* **Written exercise**: The answer is one number: how many lines hold the string "this".

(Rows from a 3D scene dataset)
BEGIN
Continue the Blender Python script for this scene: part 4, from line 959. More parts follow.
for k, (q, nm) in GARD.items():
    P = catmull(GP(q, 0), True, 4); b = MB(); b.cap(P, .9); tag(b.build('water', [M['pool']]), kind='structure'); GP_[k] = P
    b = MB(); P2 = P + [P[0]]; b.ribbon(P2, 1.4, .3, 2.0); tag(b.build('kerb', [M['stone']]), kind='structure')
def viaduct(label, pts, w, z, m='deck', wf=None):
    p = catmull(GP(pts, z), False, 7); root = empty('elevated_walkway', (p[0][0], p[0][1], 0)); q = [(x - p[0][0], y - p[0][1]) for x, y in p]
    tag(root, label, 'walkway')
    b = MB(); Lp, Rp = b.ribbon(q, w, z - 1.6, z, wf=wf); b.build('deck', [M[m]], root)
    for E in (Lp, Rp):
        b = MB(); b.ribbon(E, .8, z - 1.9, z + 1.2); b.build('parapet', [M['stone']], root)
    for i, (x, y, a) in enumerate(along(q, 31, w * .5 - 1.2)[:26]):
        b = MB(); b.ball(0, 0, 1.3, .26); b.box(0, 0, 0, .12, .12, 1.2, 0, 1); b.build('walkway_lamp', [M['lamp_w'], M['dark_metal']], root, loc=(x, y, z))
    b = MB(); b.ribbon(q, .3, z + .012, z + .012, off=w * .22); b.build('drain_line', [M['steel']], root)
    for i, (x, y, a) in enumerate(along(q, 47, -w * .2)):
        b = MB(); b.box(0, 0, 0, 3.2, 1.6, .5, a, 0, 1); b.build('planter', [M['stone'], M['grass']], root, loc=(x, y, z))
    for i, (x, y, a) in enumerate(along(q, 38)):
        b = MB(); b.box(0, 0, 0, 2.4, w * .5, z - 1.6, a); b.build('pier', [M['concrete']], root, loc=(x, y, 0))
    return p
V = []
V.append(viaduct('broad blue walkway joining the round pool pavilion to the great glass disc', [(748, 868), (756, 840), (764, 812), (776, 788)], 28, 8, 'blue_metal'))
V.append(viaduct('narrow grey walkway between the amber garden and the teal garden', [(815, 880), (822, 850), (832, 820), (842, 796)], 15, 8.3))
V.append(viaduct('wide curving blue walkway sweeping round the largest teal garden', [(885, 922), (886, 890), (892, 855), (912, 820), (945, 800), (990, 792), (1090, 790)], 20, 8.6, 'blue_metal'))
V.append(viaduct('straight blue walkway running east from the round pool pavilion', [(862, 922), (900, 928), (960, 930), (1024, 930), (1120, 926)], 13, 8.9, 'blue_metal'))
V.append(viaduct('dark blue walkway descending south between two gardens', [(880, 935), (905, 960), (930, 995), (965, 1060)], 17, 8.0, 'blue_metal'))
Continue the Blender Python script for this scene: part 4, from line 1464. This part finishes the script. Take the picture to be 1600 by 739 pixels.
END
* **Reply**: 2